As of November 2022, CRAN has rustc toolchains available on the platforms that it enforces. Some tips to publish your package on CRAN (or elsewhere).
It is a bit complicated, because CRAN policy is designed for R packages with C/C++/Fortran code that link to libs available on Linux via e.g. apt/yum. However Rust has its own package ecosystem "cargo", which creates a bit of ambiguity. But generally CRAN seems not opposed to packages with Rust code, if they follow the rules.
In recent discussions on the mailing list, the MacOS maintainer states that CRAN servers have rustc compilers, and packages should make sure to detect them properly. Later in the thread he also makes it clear that the CRAN maintainers have themselves no interest in Rust, and it is up to the community to establish best practices.
CRAN now has some explicit Rust guidelines: https://cran.r-project.org/web/packages/using_rust.html
The most simple example is the hellorust package: a template with a minimal setup to call Rust code from R without any frameworks. This includes basic examples of importing cargo dependencies, spawning threads and passing numbers or strings from Rust to R. The GitHub repository shows how to configure CI. A real world use case of this approach is the gifski package (also on CRAN).
More complex examples are available in the extendr project. The benefit of extendr is that it provides a rust api to work with R objects in the rust code, and a framework to automatically generate bindings. The helloextendr R package shows how to use it.
Try to make your package work with a range of rustc versions. Sometimes this means that you need to pin older versions of dependencies in your Cargo.lock
file.
On Linux, CRAN uses cargo/rustc versions that ship with the OS distribution, which is usually not the very latest release. On Debian, CRAN uses the debian-testing branch and you can find version info here:
The current version of cargo/rustc on Fedora can be found here:
However, some of your users may actually be running Ubuntu/RHEL LTS platforms, which have even older versions of rust. Remember that many R users are on shared servers and don't have permissions to install/upgrade rustc. Hence try to be convervative in assuming the latest dependencies / rust features in your package.

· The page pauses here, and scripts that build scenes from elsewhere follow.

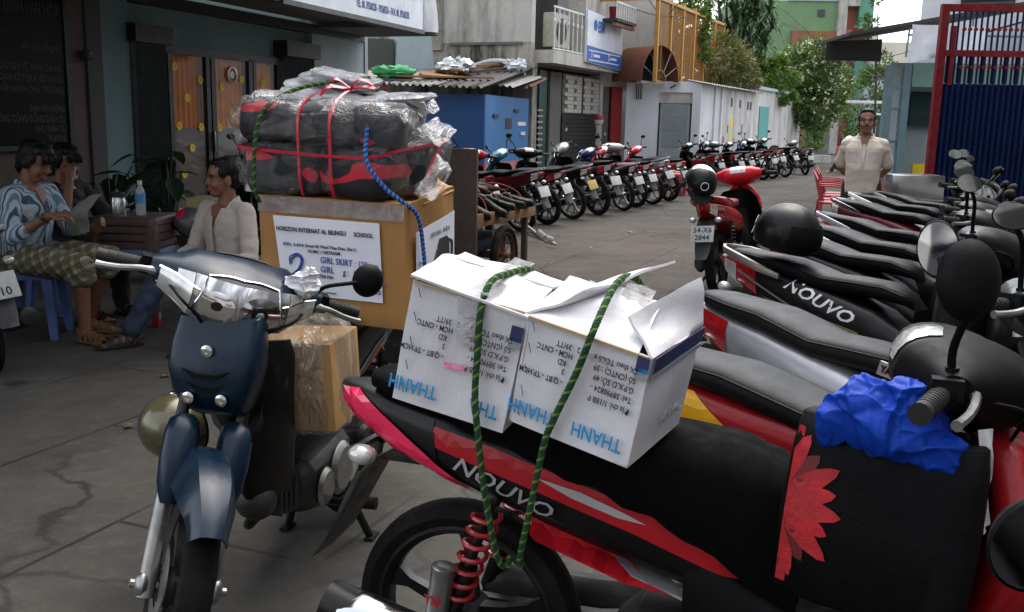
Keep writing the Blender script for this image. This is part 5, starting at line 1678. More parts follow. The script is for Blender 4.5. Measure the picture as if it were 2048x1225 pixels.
# row along the left walls
GL = 'motorbikes parked in the row along the left wall'
rowL = [
    (PD, (-.35, 11.8), 128, 'maroon_paint', 'black_paint', 'seat_vinyl', 'silver_paint', 'dark maroon motorbike mostly hidden behind the shoe cart'),
    (PC, (.15, 12.85), 130, 'maroon_paint', 'red_paint', 'seat_vinyl', 'silver_paint', 'dark red motorbike parked nearest to the shoe cart on the left row'),
    (PA, (.47, 13.85), 131, 'black_paint', 'cyan_paint', 'seat_vinyl', 'black_paint', 'black motorbike with cyan handlebar cowl and large red tail lamp'),
    (PC, (.93, 14.75), 131, 'black_paint', 'black_paint', 'seat_vinyl', 'silver_graphic', 'black motorbike with silver grab rail and yellow number plate'),
    (PD, (1.38, 15.55), 130, 'black_paint', 'grey_paint', 'seat_vinyl', 'black_paint', 'black motorbike before the dark doorway, grey front cowl'),
    (PB, (1.80, 16.4), 131, 'black_paint', 'dark_blue_paint', 'red_seat_vinyl', 'silver_paint', 'motorbike with a dark red seat in the left row'),
    (PD, (2.14, 17.15), 130, 'maroon_paint', 'red_paint', 'seat_vinyl', 'black_paint', 'maroon motorbike between the red-seated one and the silver one'),
    (PC, (2.50, 17.9), 131, 'silver_paint', 'silver_paint', 'seat_vinyl', 'silver_graphic', 'silver motorbike near the far end of the left row'),
    (PA, (2.92, 18.75), 130, 'red_paint', 'bright_red_paint', 'seat_vinyl', 'silver_paint', 'red fronted motorbike last in the left row, next to red stools'),
]
for pr, xy, yaw, body, front, seat, rl, lab in rowL:
    o = more(pr, (xy[0] + random.uniform(-.05, .05), xy[1] + random.uniform(-.08, .08)), yaw + random.uniform(-7, 7), random.uniform(-9, -3), lab, GL, ov(body, front, seat, rl), random.choice([(), (), ('mirror', 'mirror_stem'), ('grab_rail',)]))
    if 'yellow number' in lab:
        for c in o.children:
            if c.name.startswith('number_plate'):
                c.material_slots[0].link = 'OBJECT'
                c.material_slots[0].material = M_('plate_yellow')
GC = 'motorbikes parked along the white wall'
rowC = [((4.65, 23.3), 'red_paint', 'black_paint', 'red motorbike nearest to the camera along the white wall'),
        ((5.25, 24.1), 'black_paint', 'black_paint', 'black motorbike second from the near end along the white wall'),
        ((5.75, 25.0), 'black_paint', 'grey_paint', 'grey fronted motorbike third from the near end along the white wall'),
        ((6.25, 25.9), 'maroon_paint', 'black_paint', 'maroon motorbike in the middle of the row along the white wall'),
        ((6.8, 26.9), 'black_paint', 'dark_blue_paint', 'blue fronted motorbike in the far half of the row along the white wall'),
        ((7.3, 27.8), 'red_paint', 'black_paint', 'red tailed motorbike last but one along the white wall'),
        ((7.95, 28.9), 'black_paint', 'black_paint', 'black motorbike at the far end of the white wall')]
for i, (xy, body, front, lab) in enumerate(rowC):
    more((PB, PD, PC)[i % 3], xy, 122 + random.uniform(-7, 7), random.uniform(-9, -3), lab, GC, ov(body, front), random.choice([(), ('mirror', 'mirror_stem'), ('mirror', 'mirror_stem'), ('grab_rail',)]))
more(PA, (9.0, 30.5), 100, -5, 'dark scooter parked below the flowering tree', None, ov('black_paint', 'grey_paint'))
more(PA, (-3.05, 11.0), -70, -6, 'dark scooter parked before the glass doors behind the seated man', None, ov('black_paint', 'black_paint', 'seat_vinyl', 'black_paint'))
# ---------------------------------------------------------------- cargo
def cardboard(name, col, tape=0.):
    m, nt, b = newmat(name)
    v = tc(nt)
    n = nz(nt, v, 5, 6, .6)
    c = mix(nt, ramp(nt, n, [(.3, 0.), (.7, 1.)]), tuple(x * .82 for x in col), tuple(min(1, x * 1.1) for x in col))
    fi = nz(nt, tc(nt, 'Object', (1, 1, 26)), 40, 2, .5)
    c = mix(nt, ramp(nt, fi, [(.4, 0.), (.62, .16)]), c, tuple(x * .6 for x in col))
    sc = nz(nt, v, 13, 8, .75)
    c = mix(nt, ramp(nt, sc, [(.62, 0.), (.76, .35)]), c, tuple(x * .5 for x in col))
    nt.links.new(c, b.inputs['Base Color'])
    b.inputs['Roughness'].default_value = .62
    w = nz(nt, tc(nt, 'Object', (3, 3, 1)), 7, 5, .6)
    bump(nt, b, w, .22, .02)
    return m
cardboard('brown_card', (.40, .20, .055))
cardboard('tan_card', (.50, .29, .11))
cardboard('pale_card', (.45, .33, .2))
cardboard('white_card', (.70, .69, .72))
mat('label_paper', (.74, .76, .84), .7, bmp=.12, bscale=14, var=.04)
mat('ink_black', (.03, .03, .035), .6)
mat('ink_blue', (.02, .30, .62), .6)
mat('pen_blue', (.03, .06, .35), .6)
mat('ink_navy', (.03, .025, .10), .6)
mat('ink_grey', (.28, .28, .3), .6)
mat('ink_lightgrey', (.45, .45, .48), .6)
mat('pink_dots', (.75, .25, .42), .6, var=.35, vscale=160)
mat('staple', (.12, .12, .12), .4, .8)
mat('rope_green', (.006, .06, .018), .8, bmp=.5, bscale=400)
mat('rope_lime', (.15, .24, .03), .8, bmp=.5, bscale=400)
mat('rope_blue', (.01, .07, .30), .8, bmp=.5, bscale=400)
mat('rope_paleblue', (.10, .28, .6), .8, bmp=.5, bscale=400)
mat('ribbon_red', (.50, .012, .035), .3, coat=.4, bmp=.3, bscale=60)
def film(name, tint, haze, rough=.12, bscale=20., bs=.5, stretch=(1, 1, 1)):
    """thin wrinkled plastic film"""
    m, nt, b = newmat(name)
    v = tc(nt, 'Object', stretch)
    n = nz(nt, v, bscale, 6, .6, 1.2)
    n2 = nz(nt, v, bscale * .35, 3, .5, 2.)
    mh = N(nt, 'ShaderNodeMath', operation='ADD')
    nt.links.new(ramp(nt, n, [(.35, 0.), (.5, 1.), (.65, 0.)]), mh.inputs[0])
    nt.links.new(n2, mh.inputs[1])
    bump(nt, b, mh.outputs[0], bs, .03)
    b.inputs['Base Color'].default_value = (*tint, 1)
    b.inputs['Roughness'].default_value = rough
    b.inputs['Specular IOR Level'].default_value = .8
    tr = N(nt, 'ShaderNodeBsdfTransparent')
    gl = N(nt, 'ShaderNodeBsdfGlossy', _Roughness=rough)
    ms = N(nt, 'ShaderNodeMixShader')
    bp = [x for x in nt.nodes if x.type == 'BUMP'][0]
    nt.links.new(bp.outputs[0], gl.inputs['Normal'])
    fr = N(nt, 'ShaderNodeLayerWeight', _Blend=.14)
    nt.links.new(bp.outputs[0], fr.inputs['Normal'])
    mx = N(nt, 'ShaderNodeMixShader')
    nt.links.new(fr.outputs['Facing'], mx.inputs[0])
    nt.links.new(tr.outputs[0], mx.inputs[1])
    nt.links.new(gl.outputs[0], mx.inputs[2])
    nt.links.new(ramp(nt, n2, [(.3, haze * .5), (.7, min(1, haze * 1.5))]), ms.inputs[0])
    nt.links.new(mx.outputs[0], ms.inputs[1])
    nt.links.new(b.outputs[0], ms.inputs[2])
    nt.links.new(ms.outputs[0], nt.nodes['Material Output'].inputs['Surface'])
    return m
film('clear_film', (.7, .72, .75), .018, .10, 16, .5)
film('milky_film', (.82, .74, .60), .24, .12, 8, 1., (1.6, 1.6, .3))
film('tape_film', (.8, .78, .8), .25, .12, 25, .6)
def frame_front(w, d, h):
    """matrix of the front face: local x right, y up, z out"""
    return Matrix(((1, 0, 0, 0), (0, 0, -1, -d / 2), (0, 1, 0, 0), (0, 0, 0, 1)))
def panel(pts, th, seed=0, n=6, bend=.012):
    """a card sheet given by four corners (three-dimensional), slightly buckled, with thickness"""
    a, b, c, d = [Vector(p) for p in pts]
    nr = (b - a).cross(d - a).normalized()
    m = MB()
    g = []
    for j in range(n + 1):
        row = []
        for i in range(n + 1):
            u, v = i / n, j / n
            p = a.lerp(b, u).lerp(d.lerp(c, u), v)
            k = noise.noise(Vector((u * 2.2 + seed, v * 2.2, seed * 3.1)))
            row.append(p + nr * bend * k * (math.sin(PI * u) * .6 + .4) * min(1, v * 3))
        g.append(row)
    m.loft([r + [p - nr * th for p in reversed(r)] for r in g])
    return m
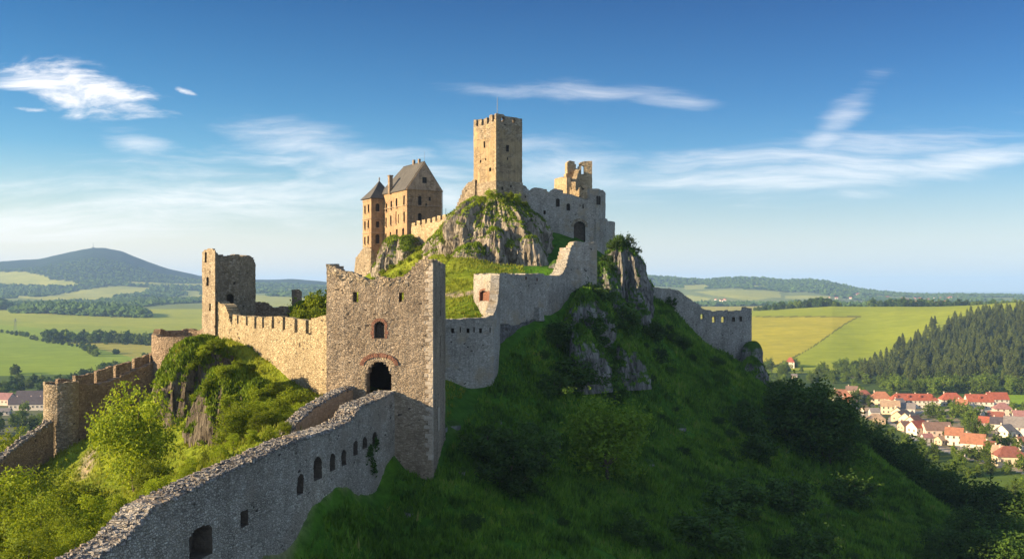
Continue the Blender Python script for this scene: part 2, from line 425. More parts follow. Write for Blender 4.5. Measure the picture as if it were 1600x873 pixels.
def valley_mat():
    m, nt = new_mat('valley_ground')
    tc = nt.n('ShaderNodeTexCoord')
    at = nt.n('ShaderNodeAttribute', {'attribute_name': 'cover'})
    a = nt.noise((tc, 'Object'), .004, 6.0, .62); b = nt.noise((tc, 'Object'), .05, 5.0, .7)
    s = nt.noise(nt.n('ShaderNodeMapping', None, Vector=(tc, 'Object'), Rotation=(0, 0, R(24)), Scale=(.012, .16, .05)), 1.0, 3.0, .6)
    col = nt.mix(.6, (at, 'Color'), nt.ramp(a, [(.3, (.75, .8, .8)), (.7, (1.25, 1.15, 1.1))]), 'MULTIPLY')
    col = nt.mix(.5, col, nt.ramp(b, [(.3, (.72, .74, .7)), (.7, (1.25, 1.22, 1.2))]), 'MULTIPLY')
    col = nt.mix(.45, col, nt.ramp(s, [(.35, (.78, .78, .75)), (.65, (1.2, 1.17, 1.1))]), 'MULTIPLY')
    return finish(m, nt, col, .95, nt.math('ADD', b, s), 1.0, .6, spec=.05)
M['valley'] = valley_mat()

def rockmat(name, tones, grass=(.075, .10, .014), lo=.50, hi=.72):
    m, nt = new_mat(name)
    tc = nt.n('ShaderNodeTexCoord'); g = nt.n('ShaderNodeNewGeometry')
    v = nt.scale((tc, 'Object'), (1, 1, .28))
    cr = nt.noise(v, .95, 8.0, .66, .7)
    cr2 = nt.noise(v, 5.0, 5.0, .7, .3)
    vo = nt.n('ShaderNodeTexVoronoi', {'feature': 'DISTANCE_TO_EDGE'}, Vector=nt.n('ShaderNodeVectorMath', {'operation': 'MULTIPLY_ADD'}, i0=(cr, 'Color'), i1=(1.3, 1.3, 1.0), i2=v), Scale=.8)
    col = nt.ramp(cr, [(.27, tones[0]), (.46, tones[1]), (.60, tones[2]), (.78, tones[3])])
    col = nt.mix(.8, col, nt.ramp(cr2, [(.28, (.55, .53, .50)), (.68, (1.2, 1.2, 1.2))]), 'MULTIPLY')
    crack = nt.mapr((vo, 'Distance'), 0.0, .04, .6, 0.0)
    col = nt.mix(crack, col, tuple(c * .3 for c in tones[0]))
    col = nt.mix(.5, col, nt.ramp(nt.noise((tc, 'Object'), .35, 4.0, .6), [(.3, (.72, .66, .58)), (.6, (1.1, 1.1, 1.1))]), 'MULTIPLY')
    sep = nt.n('ShaderNodeSeparateXYZ', None, Vector=(g, 'True Normal'))
    gn = nt.noise((tc, 'Object'), 1.1, 5.0, .65)
    up = nt.math('ADD', (sep, 2), nt.math('MULTIPLY', nt.math('SUBTRACT', gn, .5), .6))
    gf = nt.mapr(up, lo, hi)
    gc = nt.mix(.9, grass, nt.ramp(gn, [(.3, (.6, .7, .6)), (.7, (1.5, 1.3, 1.2))]), 'MULTIPLY')
    col = nt.mix(gf, col, gc)
    h = nt.math('ADD', nt.math('MULTIPLY', cr, 1.2), nt.math('MULTIPLY', cr2, .5))
    h = nt.math('SUBTRACT', h, nt.math('MULTIPLY', crack, .6))
    return finish(m, nt, col, .95, h, .6, 1.0, spec=.1)
M['rock'] = rockmat('limestone_rock', [(.10, .085, .066), (.22, .19, .15), (.34, .30, .245), (.45, .405, .34)], (.080, .115, .014), .44, .66)
M['rock_dark'] = rockmat('dark_rock', [(.045, .038, .030), (.10, .085, .065), (.17, .145, .11), (.28, .235, .175)], (.11, .14, .014), .36, .60)
M['rock_shade'] = rockmat('grey_rock', [(.07, .066, .062), (.15, .145, .135), (.25, .24, .225), (.36, .35, .33)], (.040, .085, .012), .20, .46)
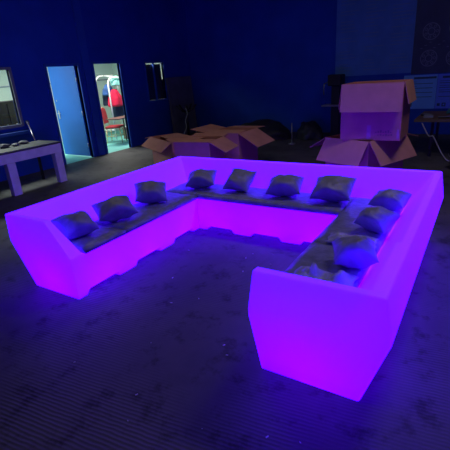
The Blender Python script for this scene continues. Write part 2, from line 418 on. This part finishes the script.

This might happen on UNIX-alike platforms. PATH
is typically configured in the shell's startup scripts like .bash_profile
and .zprofile
, but it seems these scripts might not be loaded in some cases. In order to address this, you should either add $HOME/.cargo/bin
to PATH
(example) or source $HOME/.cargo/env
, if it's available, before executing cargo
command.
CRAN has a policy:
packages should not write in the user’s home filespace (including clipboards), nor anywhere else on the file system apart from the R session’s temporary directory
On most systems, the default cargo configuration keeps a cache in ~/.cargo
, which can be changed by setting the CARGO_HOME
envvar when invoking cargo. The hellorust package does this in the Makevars
file.
Personally I think it would be better if CRAN could set a global CARGO_HOME
on their end, because it is actually not the R package, but the local cargo config that causes writing in the user home dir. However Kurt did not agree, so we set CARGO_HOME in the R package to comply with the policy.
Generally speaking, the R package description and license files (that are included with every source package) should declare authorship and copyright of all source code that is contained within this source package. Hence, if you copied any material authored by other people in a package that you submit to CRAN, you must mention those people and the copyright in the description, because CRAN hosts this material on their servers.
I don't think the package description should name authors of 3rd party things which your package depends on, or links to, if that source code is not included with the source package that is on hosted CRAN. This is not a legal statement of any kind, but simply about labeling what is actually in the box.
If you vendor the full rust code in your R package, you must name authors of all cargo dependencies. Because there can be many, the best way to do this by creating an AUTHORS
file in your R package inst
folder. The hellorust package has a script that automatically generates the inst/AUTHORS
file from cargo metadata
when building the R source package. See also: https://github.com/r-rust/hellorust#vendoring
As of writing (October 2023), the aarch64-pc-windows-gnullvm
target has tier-3 status and is not yet supported in the standard rustup distribution. If you install the standard rustup toolchain on Windows it will produce x86_64 binaries, even on ARM64, so that won't work.
However msys2 has been shipping arm64 rust toolchains for a while, and they work great. Hence, one way to test your Rust packages on arm64-windows is to install rust using pacman in rtools44 or msys2:
pacman -Sy mingw-w64-clang-aarch64-rust
This will install cargo/rust into C:\msys64\clangarm64\bin
or in C:\rtools44-aarch64\clangarm64\bin
if you used msys2 from rtools44. To use this toolchain in R, we need to put this directory on the PATH, for example using your ~/.Renviron
file:
## Upstream msys2:
## PATH="c:\msys64\clangarm64\bin;${PATH}"
## Rtools44 msys2
PATH="${RTOOLS44_AARCH64_HOME}\\clangarm64\\bin;${PATH}"
If you previously have installed rust via rustup, you might have to remove this first (rustup self uninstall
), because many packages automatically put $(USERPROFILE)\.cargo\bin
on the PATH, and as said, this toolchain does not support aarch64 targets.